### TASK PROMPT
Search the records for "part" and copy each line that holds it.

-- start --

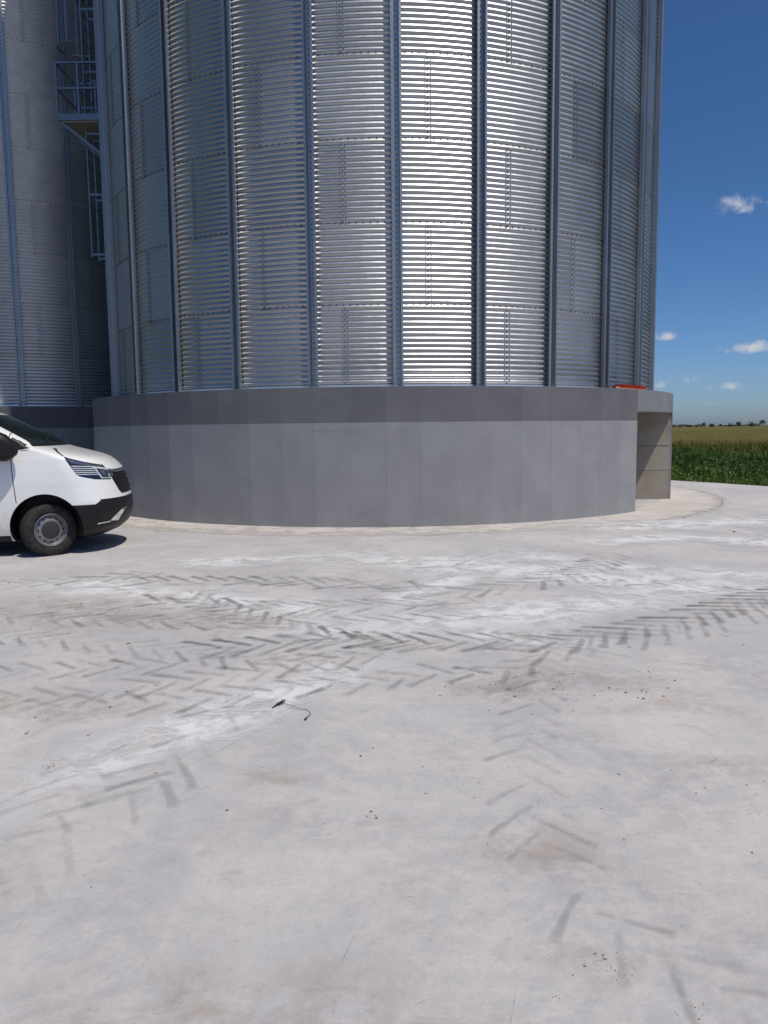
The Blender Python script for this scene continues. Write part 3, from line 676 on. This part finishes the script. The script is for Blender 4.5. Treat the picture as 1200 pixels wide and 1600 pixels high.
cut_poly(GRIL, 'front'); cut_poly(WSCR, 'front'); cut_poly(COWL, 'front')
for P in SEAMS: cut_poly(P)
bm.normal_update()
reg = {}
def region(q):
    c = q.calc_center_median(); n_ = q.normal; x, y, z = c
    for ax in AX:
        if (x - ax) ** 2 + (z - AZ) ** 2 < (AR + .004) ** 2 and z < AZ + AR + .01 and (math.hypot(x - ax, z - AZ) < AR - .006 or abs(n_.y) < .25 or abs(y) < .7): return 'wheel_well'
    if z < .205: return 'underbody'
    if x > -.93 and (z < .655 or (z < .715 and (x > -.25 or (x > -.30 and z < .655 + (x + .30) * 7 / 6)))): return 'bumper_trim'
    if x < -1.35 and z < .28: return 'sill_trim'
    if abs(y) > .545 and inpoly(x, z, HEAD): return 'headlight_housing'
    if inpoly(x, z, SWIN) and abs(n_.y) > .5: return 'side_window'
    if inpoly(x, z, QWIN) and abs(n_.y) > .5: return 'quarter_window'
    if x > -.6 and inpoly(y, z, GRIL) and n_.x > .1: return 'grille'
    if x > -2.0 and inpoly(y, z, WSCR): return 'windscreen'
    if x > -1.3 and inpoly(y, z, COWL): return 'cowl'
    if abs(y) > .6:
        for P in SEAMS:
            if inpoly(x, z, P): return 'panel_gap'
    return 'body'
for q in bm.faces: reg.setdefault(region(q), []).append(q)
RM = dict(body=WHITE, wheel_well=BLACKP, underbody=BLACKP, bumper_trim=BLACKP, sill_trim=BLACKP, headlight_housing=LAMPH, side_window=GLASS, quarter_window=BLACKP, grille=BLACKP, windscreen=GLASS, cowl=BLACKP, panel_gap=SEAM)
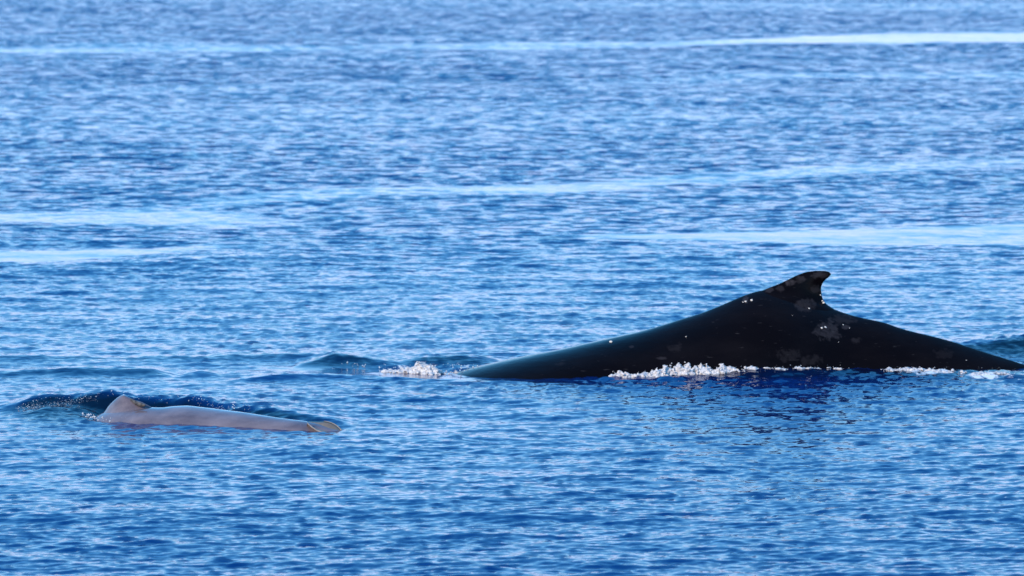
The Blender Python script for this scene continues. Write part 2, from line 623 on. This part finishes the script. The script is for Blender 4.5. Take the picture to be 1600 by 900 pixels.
# ------------------------------------------------------------------ whale bodies
def loft_body(name, X, Yc, ztop, hw, hh, mat, parent, nseg=48, k=.62):
    """closed skin round a bent spine; ridge line at ztop"""
    verts, faces = [], []
    n = len(X)
    for i in range(n):
        for j in range(nseg):
            th = 2 * math.pi * j / nseg
            s, c = math.sin(th), math.cos(th)
            kk = (k if isinstance(k, float) else k[i]) if s > 0 else .5
            y = hw[i] * math.copysign(max(0.0, 1 - s * s) ** kk, c)
            verts.append((X[i], Yc[i] + y, ztop[i] - hh[i] + hh[i] * s))
    for i in range(n - 1):
        for j in range(nseg):
            a, b_ = i * nseg + j, i * nseg + (j + 1) % nseg
            faces.append((a, a + nseg, b_ + nseg, b_))
    verts.append((X[0] - hw[0] * .5, Yc[0], ztop[0] - hh[0]))
    verts.append((X[-1] + hw[-1] * .5, Yc[-1], ztop[-1] - hh[-1]))
    for j in range(nseg):
        faces.append((j, (j + 1) % nseg, n * nseg))
        faces.append(((n - 1) * nseg + (j + 1) % nseg, (n - 1) * nseg + j, n * nseg + 1))
    return mesh_obj(name, verts, faces, mat, parent)


def fin_mesh(name, lead, trail, Yax, thick, mat, parent, sub=5, nch=20):
    """blade between a leading and a trailing edge; thick = half thickness along the height"""
    m = len(lead)
    ts = np.linspace(0, m - 1, (m - 1) * sub + 1)
    idx = np.arange(m)
    lx, ly = spline(idx, [p[0] for p in lead], ts), spline(idx, [p[1] for p in lead], ts)
    tx, ty = spline(idx, [p[0] for p in trail], ts), spline(idx, [p[1] for p in trail], ts)
    hk = np.interp(ts, idx, thick)
    verts, faces = [], []
    us = [(1 - math.cos(math.pi * i / nch)) / 2 for i in range(nch + 1)]
    ring = [(u, 1) for u in us] + [(u, -1) for u in us[-2:0:-1]]
    for r in range(len(ts)):
        A = at(lx[r], ly[r], Yax(lx[r]))
        B = at(tx[r], ty[r], Yax(tx[r]))
        for (u, sgn) in ring:
            t = hk[r] * (math.sin(math.pi * min(1, u ** .8)) ** .75)
            verts.append((A[0] + (B[0] - A[0]) * u, A[1] + (B[1] - A[1]) * u + sgn * t, A[2] + (B[2] - A[2]) * u))
    L = len(ring)
    for r in range(len(ts) - 1):
        for j in range(L):
            a, b_ = r * L + j, r * L + (j + 1) % L
            faces.append((a, b_, b_ + L, a + L))
    faces.append(tuple(range((len(ts) - 1) * L, len(ts) * L)))
    faces.append(tuple(range(L - 1, -1, -1)))
    return mesh_obj(name, verts, faces, mat, parent)


# --- the mother
TOP = [(640, 600), (710, 583.5), (735, 576), (760, 570), (800, 561), (840, 553), (880, 545), (920, 536), (960, 527), (1000, 518), (1040, 506.5), (1060, 500),
       (1092, 490.5), (1121, 479.5), (1141, 471), (1167, 460), (1197, 453), (1225, 455), (1250, 462), (1275, 471), (1302, 482.5), (1319, 489),
       (1336, 494), (1358, 499), (1384, 504.5), (1405, 512.5), (1431, 519.4), (1459, 526), (1487, 533.4), (1516, 543), (1544, 552),
       (1572, 560.6), (1592, 567), (1625, 578)]
AX = [(640, 50.1), (710, 50.1), (900, 50.3), (1100, 50.55), (1300, 50.72), (1480, 50.6), (1625, 50.6)]


def mum_Y(px):
    return float(spline([a[0] for a in AX], [a[1] for a in AX], px))


pxs = np.linspace(640, 1625, 110)
tp = spline([t[0] for t in TOP], [t[1] for t in TOP], pxs)
tp = np.convolve(np.pad(tp, 1, mode='edge'), [.25, .5, .25], 'valid')
Xm, Ym, Zm = [], [], []
for p, t in zip(pxs, tp):
    a = at(p, t, mum_Y(p))
    Xm.append(a[0]); Ym.append(a[1]); Zm.append(a[2])
hw = list(spline([640, 710, 900, 1100, 1240, 1400, 1500, 1625], [1.35, 1.3, 1.05, .88, .78, .62, .52, .38], pxs))
hh = list(spline([640, 900, 1240, 1500, 1625], [1.0, 1.0, 1.05, .7, .5], pxs))
# the rest of the animal, under water
head = [(-7.6, 49.6, -1.5, .35, .3), (-7.0, 49.6, -1.15, .75, .6), (-5.8, 49.7, -.85, 1.1, .9), (-4.2, 49.8, -.62, 1.25, 1.15), (-2.6, 49.95, -.42, 1.2, 1.15)]
tail = [(6.2, 50.6, -.42, .30, .42), (7.1, 50.6, -.85, .22, .33), (8.0, 50.6, -1.25, .16, .22), (8.6, 50.6, -1.45, .1, .1)]
Xa = [q[0] for q in head] + Xm + [q[0] for q in tail]
Ya = [q[1] for q in head] + Ym + [q[1] for q in tail]
Za = [q[2] for q in head] + Zm + [q[2] for q in tail]
Wa = [q[3] for q in head] + hw + [q[3] for q in tail]
Ha = [q[4] for q in head] + hh + [q[4] for q in tail]


def w_at(px, py):
    a = at(px, py, mum_Y(px))
    return a[0], a[2]


SPOTS = []
for (x, y, rx, ry, st) in [(1284, 430, 14, 7, .55), (1236, 441, 12, 5, .75), (1250, 437, 8, 6, .45), (1202, 452, 7, 5, .5), (1219, 450, 8, 6, .4),
                           (1276, 452, 10, 9, .35), (1257, 474, 18, 10, .5), (1165, 466, 5, 6, .7), (1290, 512, 22, 16, .55), (1315, 498, 24, 9, .3),
                           (1318, 508, 8, 4, .6), (1335, 528, 8, 6, .3), (1225, 545, 26, 10, .22), (1262, 553, 22, 8, .25), (1345, 575, 34, 6, .38),
                           (1030, 551, 9, 2.5, .5), (1052, 536, 10, 8, .2), (875, 562, 9, 3, .16), (985, 536, 5, 2, .35), (1470, 550, 18, 8, .15), (1390, 505, 10, 3, .2)]:
    X0, Z0 = w_at(x, y)
    SPOTS.append((X0, Z0, rx / 148, ry / 148, st))
M_mum = mother_material(SPOTS)
mum = tag(empty('humpback_whale', (2.6, 50.6, 0)), 'large black humpback whale arching its high back and hooked dorsal fin out of the sea', 'whale')
body = loft_body('body', Xa, Ya, Za, Wa, Ha, M_mum, mum, 72, list(np.interp(Xa, [-1, 1.2, 2.4], [.46, .54, .84])))
fin_mesh('dorsal_fin',
         [(1120, 520), (1150, 488), (1180, 460), (1199, 450.5), (1216, 444), (1231, 437), (1246, 429.8), (1262, 424.6), (1277, 423), (1289, 423.3), (1295.5, 424.8)],
         [(1345, 530), (1326, 505), (1308, 486), (1297, 479), (1289.5, 473), (1284.3, 463), (1283, 451), (1285.5, 442.5), (1290.5, 436.5), (1295.5, 432.5), (1298.6, 428.2)],
         mum_Y, [.33, .25, .155, .105, .075, .06, .05, .042, .034, .026, .014], M_mum, mum)


def near_surface(px, py, hw_tab=(pxs, hw, hh, tp)):
    """point of the mother's near flank that the photograph shows at px, py"""
    P = np.array([0, 0, H])
    d = np.array(ray(px, py))
    best = None
    for Y in np.arange(49.3, 50.8, .005):
        t = Y / d[1]
        X, Z = d[0] * t, H + d[2] * t
        i = int(np.clip(np.searchsorted(Xm, X), 1, len(Xm) - 1))
        zt, ww, h2, yc = Zm[i], hw[i], hh[i], Ym[i]
        s = (Z - (zt - h2)) / h2
        if s > 1:
            continue
        half = ww * (1 - s * s) ** float(np.interp(X, [-1, 1.2, 2.4], [.46, .54, .84]))
        if Y >= yc - half:
            return X, Y, Z
    return at(px, py, mum_Y(px) - .05)


def barnacle_verts(c, r, seed):
    g = random.Random(seed)
    ring, levels = 9, [(1.0, 0), (.92, .35), (.62, .75), (.35, .85), (.28, .55)]
    vs, fs = [], []
    for (rr, hgt) in levels:
        for j in range(ring):
            a = 2 * math.pi * j / ring
            q = rr * r * (1 + .12 * g.uniform(-1, 1))
            vs.append((c[0] + q * math.cos(a), c[1] - hgt * r * .8 - .002, c[2] + q * math.sin(a) * .8))
    for l in range(len(levels) - 1):
        for j in range(ring):
            a, b_ = l * ring + j, l * ring + (j + 1) % ring
            fs.append((a, b_, b_ + ring, a + ring))
    fs.append(tuple((len(levels) - 1) * ring + j for j in range(ring)))
    return vs, fs


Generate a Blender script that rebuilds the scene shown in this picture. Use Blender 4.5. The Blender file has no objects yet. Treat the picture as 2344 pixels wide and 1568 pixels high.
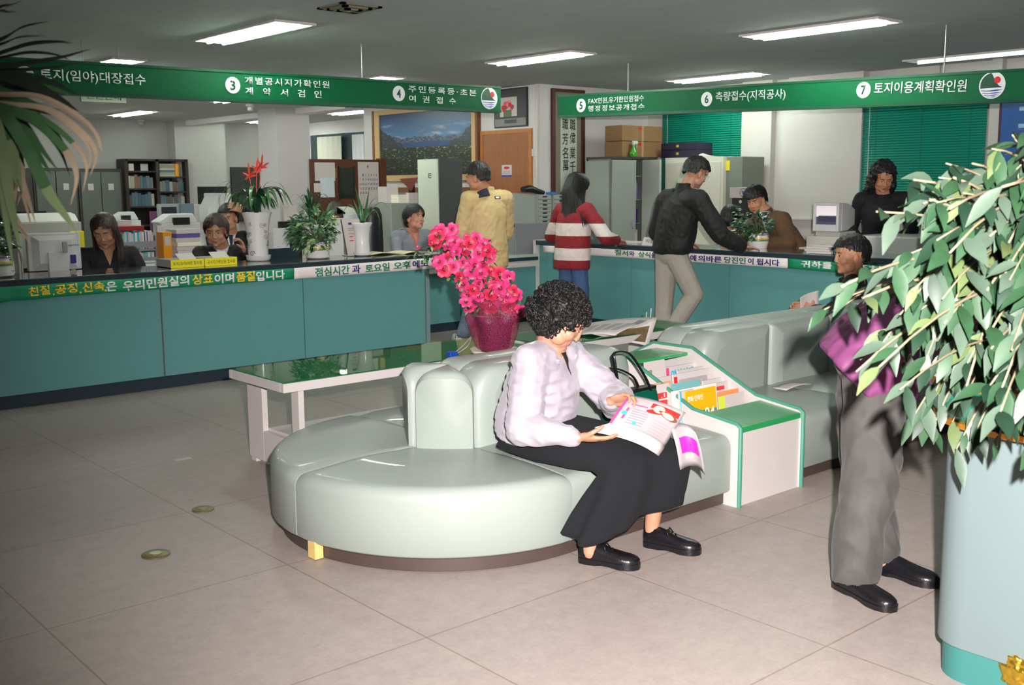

-- end --

### TASK ANSWER
The Blender Python script for this scene continues. Write part 3, from line 676 on. This part finishes the script. The script is for Blender 4.5. Treat the picture as 1200 pixels wide and 1600 pixels high.
The Blender Python script for this scene continues. Write part 2, from line 623 on. This part finishes the script. The script is for Blender 4.5. Take the picture to be 1600 by 900 pixels.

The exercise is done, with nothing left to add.